Secondo la Banca mondiale (Bm), nel 2013 il totale delle rimesse verso i paesi in via di sviluppo è stato di 410 miliardi di dollari. Si tratta del denaro che i lavoratori emigrati, indiani e cinesi su tutti, inviano ai familiari rimasti in patria. Il dato è in forte crescita: nel 2013, per esempio, le rimesse sono aumentate del 6,3 per cento rispetto all’anno precedente.

Come osservano Giulia Bettin, Andrea Presbitero e Nikola Spatafora su

lavoce.info, durante la recente crisi globale le rimesse sono risultate molto meno volatili rispetto ad altri flussi internazionali di capitale, come i prestiti bancari, gli investimenti in titoli o gli investimenti diretti esteri. Le rimesse assicurano imponenti flussi di capitale verso i paesi più poveri, flussi che sono relativamente immuni agli shock economici.

In molti casi, addirittura, aumentano in occasione di disastri naturali, conflitti o crisi economiche scoppiate nel paese di provenienza degli immigrati. Le rimesse sono molto più rilevanti degli aiuti ai paesi in via di sviluppo offerti dai governi occidentali, che l’anno scorso sono stati inferiori di due terzi alle rimesse.
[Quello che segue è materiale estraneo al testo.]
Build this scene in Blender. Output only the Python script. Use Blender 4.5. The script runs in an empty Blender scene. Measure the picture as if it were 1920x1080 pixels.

I flussi provenienti dall’Italia mostrano un andamento simile a quello globale: sono raddoppiati tra il 2005 e il 2011, raggiungendo quasi sette miliardi di euro. I paesi d’origine che più ne beneficiano sono la Cina, la Romania e le Filippine. È giusto ricordare che ne beneficiamo indirettamente anche noi, perché sono un canale strategico per ridurre la vulnerabilità delle economie più povere agli shock esterni.